The admission, by the former head of the country's forensic institute, followed a furious row prompted by a Swedish newspaper
reporting that Israel was killing Palestinians in order to use their organs – a charge that Israel
denied and called "antisemitic".
The revelation, in a television documentary, is likely to generate anger in the Arab and Muslim world and reinforce sinister
stereotypes of Israel and its attitude to Palestinians. Iran's state-run Press TV tonight reported the story, illustrated with
photographs of dead or badly injured Palestinians.
Ahmed Tibi, an Israeli Arab MP, said the report incriminated the Israeli army.
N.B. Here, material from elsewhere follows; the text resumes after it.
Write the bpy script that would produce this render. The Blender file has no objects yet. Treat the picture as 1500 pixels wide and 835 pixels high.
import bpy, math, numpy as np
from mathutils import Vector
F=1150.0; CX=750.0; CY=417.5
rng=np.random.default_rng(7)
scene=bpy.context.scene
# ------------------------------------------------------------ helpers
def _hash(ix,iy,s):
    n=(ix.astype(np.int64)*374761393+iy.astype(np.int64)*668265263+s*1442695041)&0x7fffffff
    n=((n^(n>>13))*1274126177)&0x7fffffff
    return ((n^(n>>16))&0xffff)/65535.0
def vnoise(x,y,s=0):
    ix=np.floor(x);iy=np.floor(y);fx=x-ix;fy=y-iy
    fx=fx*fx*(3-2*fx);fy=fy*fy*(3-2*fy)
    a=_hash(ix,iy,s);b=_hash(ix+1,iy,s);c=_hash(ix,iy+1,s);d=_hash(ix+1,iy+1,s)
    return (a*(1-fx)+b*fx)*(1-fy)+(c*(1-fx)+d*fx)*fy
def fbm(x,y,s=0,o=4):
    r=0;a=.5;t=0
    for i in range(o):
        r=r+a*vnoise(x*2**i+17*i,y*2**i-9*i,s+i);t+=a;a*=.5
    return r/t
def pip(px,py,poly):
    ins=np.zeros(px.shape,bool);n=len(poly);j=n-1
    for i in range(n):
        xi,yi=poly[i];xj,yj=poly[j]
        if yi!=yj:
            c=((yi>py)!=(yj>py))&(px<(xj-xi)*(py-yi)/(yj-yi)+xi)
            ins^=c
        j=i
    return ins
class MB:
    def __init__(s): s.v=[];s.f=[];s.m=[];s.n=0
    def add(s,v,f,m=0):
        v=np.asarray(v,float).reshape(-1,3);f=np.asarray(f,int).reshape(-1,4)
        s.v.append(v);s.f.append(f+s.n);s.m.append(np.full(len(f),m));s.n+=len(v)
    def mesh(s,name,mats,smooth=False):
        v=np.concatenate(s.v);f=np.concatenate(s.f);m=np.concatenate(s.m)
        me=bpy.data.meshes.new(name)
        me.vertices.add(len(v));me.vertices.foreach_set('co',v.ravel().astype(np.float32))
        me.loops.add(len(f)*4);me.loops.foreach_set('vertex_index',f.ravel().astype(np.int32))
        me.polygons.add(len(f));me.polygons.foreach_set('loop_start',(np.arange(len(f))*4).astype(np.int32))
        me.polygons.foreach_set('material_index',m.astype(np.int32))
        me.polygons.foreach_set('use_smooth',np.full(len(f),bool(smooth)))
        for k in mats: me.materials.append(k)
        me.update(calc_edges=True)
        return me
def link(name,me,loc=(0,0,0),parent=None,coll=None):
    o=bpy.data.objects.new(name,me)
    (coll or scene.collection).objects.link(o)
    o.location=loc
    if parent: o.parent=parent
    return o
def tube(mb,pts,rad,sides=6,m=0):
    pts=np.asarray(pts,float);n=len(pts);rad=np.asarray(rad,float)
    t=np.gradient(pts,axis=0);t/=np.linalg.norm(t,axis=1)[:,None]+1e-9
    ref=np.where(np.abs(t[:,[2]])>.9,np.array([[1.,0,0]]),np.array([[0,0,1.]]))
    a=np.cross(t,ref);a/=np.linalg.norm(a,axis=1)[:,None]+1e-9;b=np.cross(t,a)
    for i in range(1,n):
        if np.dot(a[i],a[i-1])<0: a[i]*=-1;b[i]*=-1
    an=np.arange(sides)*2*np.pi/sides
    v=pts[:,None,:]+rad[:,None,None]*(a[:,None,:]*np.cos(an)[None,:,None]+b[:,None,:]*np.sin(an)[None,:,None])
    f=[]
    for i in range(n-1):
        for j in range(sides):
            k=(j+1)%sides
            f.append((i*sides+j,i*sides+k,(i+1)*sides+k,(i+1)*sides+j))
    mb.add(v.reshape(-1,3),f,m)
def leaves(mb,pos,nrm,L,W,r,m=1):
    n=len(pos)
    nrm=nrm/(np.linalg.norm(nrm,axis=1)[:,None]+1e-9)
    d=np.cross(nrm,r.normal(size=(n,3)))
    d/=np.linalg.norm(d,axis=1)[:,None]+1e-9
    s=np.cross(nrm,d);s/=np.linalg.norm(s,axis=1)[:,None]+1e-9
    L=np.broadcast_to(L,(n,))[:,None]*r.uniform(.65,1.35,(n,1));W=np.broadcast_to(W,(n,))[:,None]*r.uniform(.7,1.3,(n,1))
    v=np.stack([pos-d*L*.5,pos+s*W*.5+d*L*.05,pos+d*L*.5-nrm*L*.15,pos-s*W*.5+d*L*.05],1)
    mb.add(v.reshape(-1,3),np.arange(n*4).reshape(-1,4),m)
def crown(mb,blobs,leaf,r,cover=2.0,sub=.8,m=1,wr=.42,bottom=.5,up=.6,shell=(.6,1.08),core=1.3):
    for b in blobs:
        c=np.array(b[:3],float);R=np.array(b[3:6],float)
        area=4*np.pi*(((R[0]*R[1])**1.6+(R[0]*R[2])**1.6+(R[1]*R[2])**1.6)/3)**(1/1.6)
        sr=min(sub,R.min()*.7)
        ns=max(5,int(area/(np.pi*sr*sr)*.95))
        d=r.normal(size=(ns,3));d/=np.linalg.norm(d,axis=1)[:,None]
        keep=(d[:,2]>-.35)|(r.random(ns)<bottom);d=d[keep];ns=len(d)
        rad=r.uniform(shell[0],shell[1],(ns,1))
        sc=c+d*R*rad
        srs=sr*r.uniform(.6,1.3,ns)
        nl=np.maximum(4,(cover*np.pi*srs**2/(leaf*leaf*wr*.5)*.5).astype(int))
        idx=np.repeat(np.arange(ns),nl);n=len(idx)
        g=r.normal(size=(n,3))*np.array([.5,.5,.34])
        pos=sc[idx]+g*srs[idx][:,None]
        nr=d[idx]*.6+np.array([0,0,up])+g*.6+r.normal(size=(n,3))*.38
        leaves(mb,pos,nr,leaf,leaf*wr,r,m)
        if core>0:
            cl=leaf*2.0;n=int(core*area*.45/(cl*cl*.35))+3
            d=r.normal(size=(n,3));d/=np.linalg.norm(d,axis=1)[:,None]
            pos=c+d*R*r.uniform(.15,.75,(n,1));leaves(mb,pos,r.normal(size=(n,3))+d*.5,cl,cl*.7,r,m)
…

The story emerged in an interview with Dr Yehuda Hiss, former head of the Abu Kabir forensic institute near Tel Aviv. The interview
was conducted in 2000 by an American academic who released it because of the row between Israel and Sweden over a report in the
Stockholm newspaper Aftonbladet.
Channel 2 TV reported that in the 1990s, specialists at Abu Kabir harvested skin, corneas, heart valves and bones from the bodies
of Israeli soldiers, Israeli citizens, Palestinians and foreign workers, often without permission from relatives.
The Israeli military confirmed to the programme that the practice took place, but added: "This activity ended a decade ago and does
not happen any longer."
Hiss said: "We started to harvest corneas ... whatever was done was highly informal. No permission was asked from the
family."
However, there was no evidence that Israel had killed Palestinians to take their organs, as the Swedish paper reported. Aftonbladet
quoted Palestinians as saying young men from the West Bank and Gaza Strip had been seized by the Israeli forces and their bodies
returned to their families with missing organs. The interview with Hiss was released by Nancy Sheppard-Hughes, professor of
anthropology at the University of California-Berkeley who had conducted a study of Abu Kabir.
She was quoted by the Associated Press as saying that while Palestinians were "by a long shot" not the only ones affected, she felt
the interview must be made public, because "the symbolism, you know, of taking skin of the population considered to be the enemy,
[is] something, just in terms of its symbolic weight, that has to be reconsidered."
Israel demanded that Sweden condemn the Aftonbladet article, calling it an antisemitic "blood libel". Stockholm refused, saying
that to so would violate freedom of speech in the country. The foreign minister then cancelled a visit to Israel, just as Sweden
was taking over the EU's rotating presidency.
Hiss was removed from his post in 2004, when some details about organ harvesting were first reported, but he still works at the
forensic institute.
Israel's health ministry said all harvesting was now done with permission. "The guidelines at that time were not clear," it said in
a statement to Channel 2. "For the last 10 years, Abu Kabir has been working according to ethics and Jewish law."